Something that bothers me is, if it is really possible to make a 0...you might say, that we make it each day.  you take a pen, and write it...but what a zero actually is, is an impossible shape...lets look at it, from the universe prospective....your pen, touch the paper to draw the zero, at a specific point in time, then you bring it around, to end at that same point in time again!!!! hallo!!!! take away the paper, and track the movement of the point in time where the pen touched a point in space...that point in space, is moving away from the pen at a rate, of the rotation of the earth, and also around the sun, and also around the galaxy and also away from wherever the big-bang takes us. the actual points that are joined on paper does not look like a zero at all...Question, are we thinking on the right tracks...do we want answers for things we create on paper.  Would we consider, that we actually came to a situation, where we could understand our own shortcomings...I think that zero can therefore be excluded, its relative....perhaps we should get a common foothold from where we start to think, would that be at zero?  Maybe we shouldn't exclude it, else we would have no place from where to create our own thoughts

ColdCoffee
strangequark wrote:

Can one make a constructive proof proving that there exists some statement that cannot be proven constructively, but that only a proof-by-contradiction can establish such a proof?

I am assuming it is likely that such a proof would involve some diagonalization method of pairing the qualities in question?

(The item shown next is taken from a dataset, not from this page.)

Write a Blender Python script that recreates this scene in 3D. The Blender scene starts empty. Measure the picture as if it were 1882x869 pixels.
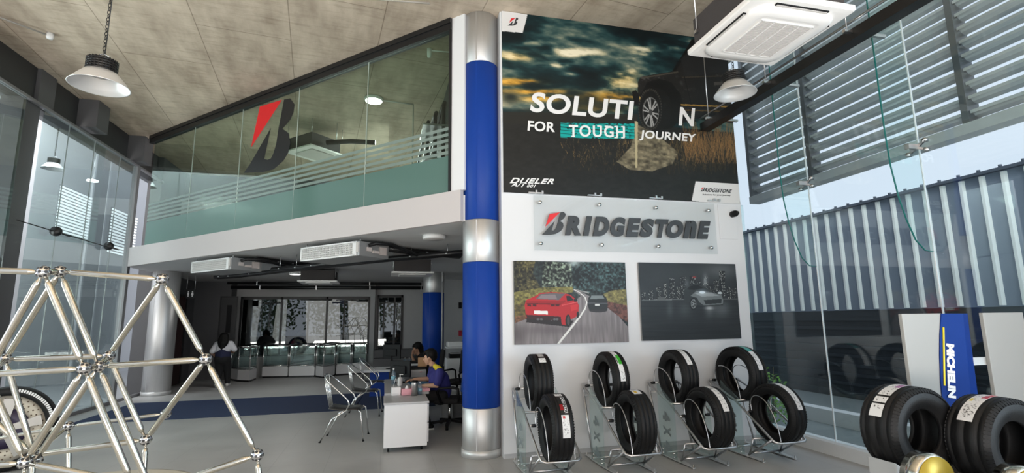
import bpy, math, random
import numpy as np
from mathutils import Vector, Matrix, Euler
random.seed(7)
PI = math.pi
SC = bpy.context.scene
COL = SC.collection

# ------------------------------------------------------------------ camera
FPX = 938.0
PITCH, ROLL, YAW, EYE = math.radians(9.33), math.radians(-0.73), math.radians(13.99), 1.6
def _axes():
    cp, sp = math.cos(PITCH), math.sin(PITCH)
    F = np.array([0, cp, sp]); U = np.array([0, -sp, cp]); X = np.array([1, 0, 0.])
    X, U = math.cos(ROLL)*X + math.sin(ROLL)*U, -math.sin(ROLL)*X + math.cos(ROLL)*U
    c, s = math.cos(YAW), math.sin(YAW)
    R = np.array([[c, s, 0], [-s, c, 0], [0, 0, 1]])
    return R @ F, R @ U, R @ X
CF, CU, CX = _axes()
CO = np.array([0, 0, EYE])
cam_data = bpy.data.cameras.new('camera')
cam_data.sensor_width = 36.0
cam_data.lens = FPX/1882*36.0
cam_data.clip_start = 0.05
cam_data.clip_end = 300
cam = bpy.data.objects.new('camera', cam_data)
COL.objects.link(cam)
mw = Matrix.Identity(4)
for r in range(3):
    mw[r][0], mw[r][1], mw[r][2], mw[r][3] = CX[r], CU[r], -CF[r], CO[r]
cam.matrix_world = mw
SC.camera = cam

# ------------------------------------------------------------------ world, daylight, exposure
SC.view_settings.view_transform = 'Standard'
SC.view_settings.look = 'None'
SC.view_settings.gamma = 1.0
SC.view_settings.use_curve_mapping = False
SC.view_settings.exposure = 1.0
SC.cycles.max_bounces = 8
SC.cycles.transparent_max_bounces = 24
SC.cycles.diffuse_bounces = 4
SC.cycles.glossy_bounces = 4
SC.cycles.use_denoising = True
SC.cycles.caustics_reflective = False
SC.cycles.caustics_refractive = False
SC.cycles.sample_clamp_indirect = 6.0
world = bpy.data.worlds.new('overcast_sky')
SC.world = world
world.use_nodes = True
wn = world.node_tree.nodes
wn['Background'].inputs[0].default_value = (0.82, 0.88, 1.0, 1)
wn['Background'].inputs[1].default_value = 0.53
sun_d = bpy.data.lights.new('hazy_sun', 'SUN')
sun_d.energy = 0.6; sun_d.angle = math.radians(12); sun_d.color = (1, .95, .86)
sun = bpy.data.objects.new('hazy_sun', sun_d); COL.objects.link(sun)
sun.rotation_euler = Vector((0.55, 0.75, -0.75)).to_track_quat('-Z', 'Y').to_euler()
# area lamps out of view: daylight through the street front, then added fill lamps
def area_lamp(name, loc, direction, sx, sy, power, col):
    d = bpy.data.lights.new(name, 'AREA'); d.shape = 'RECTANGLE'; d.size = sx; d.size_y = sy
    d.energy = power; d.color = col
    o = bpy.data.objects.new(name, d); COL.objects.link(o); o.location = loc
    o.rotation_euler = Vector(direction).to_track_quat('-Z', 'Y').to_euler()
    return o
for wx in (-4.3, -1.45, 1.45, 4.3):
    area_lamp('street_front_daylight', (wx, -4.6, 2.3), ((.75, 1, .12) if wx < 0 else (0, 1, .55)), 2.7, 4.2, 26 if wx < 0 else 5, (1.0, .96, .92))
area_lamp('ceiling_fill', (0, -2.4, .06), (0, .12, 1), 9.6, 4.6, 1080, (1.0, .95, .88))  # unseen lamp added at floor level to brighten the ceiling
area_lamp('left_outer_fill', (-7.35, 12.0, 8.3), (-.35, 0, -1), 2.6, 18.0, 1700, (.95, .98, 1.0))  # added lamp out of view, brightens the outer wall beyond the left glass
area_lamp('left_daylight_fill', (-8.4, 6.0, 2.2), (1, .1, 0.8), 7.0, 3.5, 340, (1, .98, .95))  # added lamp beyond the left glass, tilted up to lift the ceiling
area_lamp('low_side_fill', (6.3, -1.6, 2.3), (-.45, 1, -.42), 2.4, 2.4, 75, (.70, .86, 1.0))  # added bluish lamp out of view, brightens the floor and kerb at right
area_lamp('side_daylight_fill', (6.2, -1.5, 1.8), (-1, .25, 0.9), 4.0, 3.0, 90, (.85, .93, 1.0))  # added lamp outside the right glass, tilted up towards the ceiling

# ------------------------------------------------------------------ picking points of the place
def ray(px, py):
    return CF + CX*(px-941)/FPX - CU*(py-434.5)/FPX
def onz(px, py, z):
    d = ray(px, py); return Vector(CO + d*(z-EYE)/d[2])
def ony(px, py, y):
    d = ray(px, py); return Vector(CO + d*y/d[1])
def onx(px, py, x):
    d = ray(px, py); return Vector(CO + d*x/d[0])
def dep(px, py, D):
    return Vector(CO + ray(px, py)*D)
MEZ = 7.30                       # the mezzanine front is the plane x + y = MEZ
def onmez(px, py, k=MEZ):
    d = ray(px, py); return Vector(CO + d*k/(d[0]+d[1]))

# ------------------------------------------------------------------ materials
def s2l(c):
    return tuple(((x/255)/12.92 if x/255 <= .04045 else ((x/255+.055)/1.055)**2.4) for x in c)
MATS = {}
def mat(name, col, rough=.5, metal=0.0, spec=.5, var=.06, scale=6.0, bump=0.0, bscale=60.0, coat=0.0, stretch=None, rvar=0.0):
    m = bpy.data.materials.new(name); m.use_nodes = True
    nt = m.node_tree; b = nt.nodes['Principled BSDF']
    tc = nt.nodes.new('ShaderNodeTexCoord'); mp = nt.nodes.new('ShaderNodeMapping')
    nt.links.new(tc.outputs['Object'], mp.inputs[0])
    if stretch: mp.inputs['Scale'].default_value = stretch
    nz = nt.nodes.new('ShaderNodeTexNoise'); nz.inputs['Scale'].default_value = scale; nz.inputs['Detail'].default_value = 5
    nt.links.new(mp.outputs[0], nz.inputs['Vector'])
    cr = nt.nodes.new('ShaderNodeMix'); cr.data_type = 'RGBA'
    lo = [max(0, c*(1-var)) for c in col]; hi = [min(1, c*(1+var)) for c in col]
    cr.inputs[6].default_value = (*lo, 1); cr.inputs[7].default_value = (*hi, 1)
    nt.links.new(nz.outputs['Fac'], cr.inputs[0])
    nt.links.new(cr.outputs[2], b.inputs['Base Color'])
    b.inputs['Roughness'].default_value = rough; b.inputs['Metallic'].default_value = metal
    b.inputs['Specular IOR Level'].default_value = spec
    b.inputs['Coat Weight'].default_value = coat
    if rvar:
        mr = nt.nodes.new('ShaderNodeMapRange'); mr.inputs[3].default_value = max(0, rough-rvar); mr.inputs[4].default_value = rough+rvar
        nt.links.new(nz.outputs['Fac'], mr.inputs[0]); nt.links.new(mr.outputs[0], b.inputs['Roughness'])
    if bump:
        n2 = nt.nodes.new('ShaderNodeTexNoise'); n2.inputs['Scale'].default_value = bscale; n2.inputs['Detail'].default_value = 4
        nt.links.new(mp.outputs[0], n2.inputs['Vector'])
        bp = nt.nodes.new('ShaderNodeBump'); bp.inputs['Strength'].default_value = bump; bp.inputs['Distance'].default_value = .01
        nt.links.new(n2.outputs['Fac'], bp.inputs['Height']); nt.links.new(bp.outputs[0], b.inputs['Normal'])
    MATS[name] = m
    return m
def emit_mat(name, col, strength):
    m = mat(name, col, .4); b = m.node_tree.nodes['Principled BSDF']
    b.inputs['Emission Color'].default_value = (*col, 1); b.inputs['Emission Strength'].default_value = strength
    return m
def glass_mat(name, tint=(.93, .97, .96), refl=1.0, base=0.02, rough=0.0, film=0.0, filmcol=(.3, .4, .38)):
    m = bpy.data.materials.new(name); m.use_nodes = True
    nt = m.node_tree; nt.nodes.clear()
    out = nt.nodes.new('ShaderNodeOutputMaterial')
    tr = nt.nodes.new('ShaderNodeBsdfTransparent'); tr.inputs[0].default_value = (*tint, 1)
    gl = nt.nodes.new('ShaderNodeBsdfGlossy'); gl.inputs['Roughness'].default_value = rough
    gl.inputs[0].default_value = (.97, 1, 1, 1)
    lw = nt.nodes.new('ShaderNodeLayerWeight'); lw.inputs[0].default_value = .5      # facing = 1 - |cos|, the same from both sides of the sheet
    fr = nt.nodes.new('ShaderNodeMath'); fr.operation = 'POWER'; fr.inputs[1].default_value = 4.0
    nt.links.new(lw.outputs['Facing'], fr.inputs[0])
    ma = nt.nodes.new('ShaderNodeMath'); ma.operation = 'MULTIPLY_ADD'; ma.use_clamp = True
    ma.inputs[1].default_value = refl; ma.inputs[2].default_value = base
    nt.links.new(fr.outputs[0], ma.inputs[0])
    mx = nt.nodes.new('ShaderNodeMixShader')
    first = tr
    if film > 0:
        df = nt.nodes.new('ShaderNodeBsdfDiffuse'); df.inputs[0].default_value = (*filmcol, 1)
        tl = nt.nodes.new('ShaderNodeBsdfTranslucent'); tl.inputs[0].default_value = (*filmcol, 1)
        a = nt.nodes.new('ShaderNodeMixShader'); a.inputs[0].default_value = .3
        nt.links.new(df.outputs[0], a.inputs[1]); nt.links.new(tl.outputs[0], a.inputs[2])
        f = nt.nodes.new('ShaderNodeMixShader'); f.inputs[0].default_value = film
        nt.links.new(tr.outputs[0], f.inputs[1]); nt.links.new(a.outputs[0], f.inputs[2])
        first = f
    nt.links.new(ma.outputs[0], mx.inputs[0]); nt.links.new(first.outputs[0], mx.inputs[1]); nt.links.new(gl.outputs[0], mx.inputs[2])
    nt.links.new(mx.outputs[0], out.inputs[0])
    MATS[name] = m
    return m
def paint_mat(name, rough=.45, spec=.4):
    m = bpy.data.materials.new(name); m.use_nodes = True
    nt = m.node_tree; b = nt.nodes['Principled BSDF']
    at = nt.nodes.new('ShaderNodeAttribute'); at.attribute_name = 'print'
    nt.links.new(at.outputs['Color'], b.inputs['Base Color'])
    b.inputs['Roughness'].default_value = rough; b.inputs['Specular IOR Level'].default_value = spec
    MATS[name] = m
    return m

WHITE = mat('white_paint', (.74, .75, .77), .55, var=.015, scale=1.5)
FASC = mat('fascia_paint', (.56, .52, .52), .6, var=.02, scale=1.5)
SOFF = mat('soffit_paint', (.60, .60, .60), .7, var=.04, scale=1.2)
CHAR = mat('charcoal_panel', (.032, .032, .034), .5, var=.08)
GREYP = mat('grey_panel', (.095, .095, .10), .5, var=.05)
DKWALL = mat('dark_grey_wall', (.10, .10, .105), .7, var=.08)
BKWALL = mat('mid_grey_wall', (.46, .46, .465), .7, var=.04)
BLACK = mat('black_metal', (.007, .007, .008), .4, var=.1)
BLACKP = mat('black_plastic', (.005, .005, .006), .5, spec=.2, var=.1)
RUBBER = mat('tyre_rubber', (.0065, .0065, .007), .5, spec=.30, var=.25, scale=20, bump=.15, bscale=160)
CHROME = mat('polished_chrome', (.78, .78, .78), .12, 1.0, var=.03)
SATIN = mat('satin_aluminium', (.66, .63, .54), .17, 1.0, var=.04, scale=4)
STEEL = mat('stainless_tube', (.62, .62, .63), .28, 1.0, var=.05)
GALV = mat('galvanised_metal', (.62, .63, .63), .40, .45, var=.12, scale=9)
CLAD = mat('brushed_column_cladding', (.62, .62, .62), .45, .9, var=.08, scale=14, stretch=(3, 3, .15))
BLUEC = mat('blue_column_paint', (.006, .046, .29), .42, spec=.22, var=.03)
BLUEF = mat('blue_carpet', (.006, .022, .075), .8, var=.2, scale=60, bump=.3, bscale=200)
ACW = mat('white_ac_plastic', (.80, .78, .76), .45, var=.01)
ACG = mat('grille_grey', (.55, .52, .50), .6, var=.03)
ACB = mat('dark_ac_insulation', (.045, .04, .04), .8, var=.1, bump=.2)
SHEET = mat('galvanised_casing', (.42, .42, .42), .45, .6, var=.06)
SHADE = mat('spun_aluminium_shade', (.80, .80, .80), .35, .55, var=.03, scale=2)
LITDISC = emit_mat('lit_lamp_glass', (1, .98, .94), 2.2)
WPLAST = mat('white_plastic', (.78, .78, .78), .4, var=.02)
LETW = mat('white_print', (.80, .80, .80), .5, var=.02)
LETK = mat('dark_grey_letter', (.035, .038, .042), .42, var=.05)
REDP = mat('red_print', (.72, .015, .02), .45, var=.03)
TEALP = mat('teal_print', (.01, .30, .29), .5, var=.2, scale=12)
YELP = mat('yellow_print', (.85, .68, .02), .5, var=.03)
GLC = glass_mat('clear_side_glass', (.92, .97, .98), 1.0, .05)
GLL = glass_mat('left_glass', (.80, .86, .86), 1.3, .05)
GLM = glass_mat('mezzanine_glass', (.74, .82, .76), .9, .02)
GLF = glass_mat('frosted_film_glass', (.8, .9, .87), .8, .02, .12, film=.9, filmcol=(.17, .29, .26))
GLS = glass_mat('frosted_stripe_film', (.8, .9, .87), .8, .02, .2, film=.75, filmcol=(.34, .42, .39))
GLD = glass_mat('display_window_glass', (.55, .58, .58), 1.5, .10)
GLR = glass_mat('green_edge_glass', (.90, .96, .95), .9, .02, film=.03, filmcol=(.55, .75, .72))
GLFIN = glass_mat('fin_glass', (.92, .975, .97), .8, .02)
GLE = mat('glass_edge_green', (.02, .16, .15), .2, var=.1)
ACRY = glass_mat('acrylic_sheet', (.94, .95, .95), 1.6, .02)
SHOWG = glass_mat('showcase_glass', (.93, .975, .97), 1.6, .05)
SKIN = mat('skin', (.52, .30, .20), .5, var=.05)
HAIR = mat('black_hair', (.005, .0045, .0045), .6, spec=.2, var=.2, scale=40)
NAVY = mat('navy_fabric', (.012, .016, .055), .8, var=.1)
UNIB = mat('blue_uniform_fabric', (.025, .025, .17), .8, var=.1)
UNIY = mat('yellow_uniform_fabric', (.62, .50, .03), .8, var=.05)
CLW = mat('white_fabric', (.68, .68, .72), .8, var=.05)
CLK = mat('black_fabric', (.010, .010, .012), .85, var=.1)
SHOE = mat('white_shoe', (.72, .72, .70), .5, var=.03)
OFFB = mat('blue_chair_fabric', (.02, .06, .22), .85, var=.1)
PINK = mat('pink_card', (.75, .36, .42), .6, var=.06, scale=30)
KRAFT = mat('brown_card', (.42, .25, .13), .7, var=.05)
WATER = glass_mat('clear_bottle', (.80, .90, .97), 1.0, .05, film=.15, filmcol=(.6, .75, .9))
CREAM = mat('cream_surface', (.62, .56, .46), .5, var=.04)
REDC = mat('red_caliper_paint', (.45, .02, .05), .35, var=.05)
LEAF = mat('leaf_green', (.16, .34, .05), .5, var=.35, scale=25)
DESKW = mat('white_laminate', (.74, .74, .75), .4, var=.015)
DESKG = mat('grey_laminate', (.45, .45, .46), .4, var=.03)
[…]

Because of course one can make a proof-by-contradiction that is still accepted in that it is still "constructive".


How weird, a friend of mine asked me almost this identical question last week. I would hunt down a logician. I doubt most mathematicians can answer this question.

strangequark

Yes, I understand this is more of a foundational issue that most of us here would not ordinarily deal with. I wanted to try anyways.

Elroch

To do this, you first need to very carefully define your terms.

strangequark

Well I suppose some people may think it is cheating to make a constructive proof like a diagonalization which is also a reductio. This was just a guess as to how to proceed, and I don't suppose there could be other methods as well.

Elroch

How about this way of turning a reductio ad absurdum into a normal one?

Take your reductio ad absurdum proof and transform it thus. Negate every statement, and reverse all the implications between them. The last statement was false, so it becomes true, so the implications are valid from the first to the last (opposite order to the reductio ad absurdum proof). The last statement, being the negation of the first statement in the reductio ad absurdum proof is the statement we want to prove.

This merely uses the rule:

if (P => Q) then (not(Q) => not(P))

strangequark

Also known as proof by contrapositive?

Elroch

Well, actually, it just turns it into a normal proof. One starts with things that are true and after a series of implications one ends up with the thing that one wishes to prove.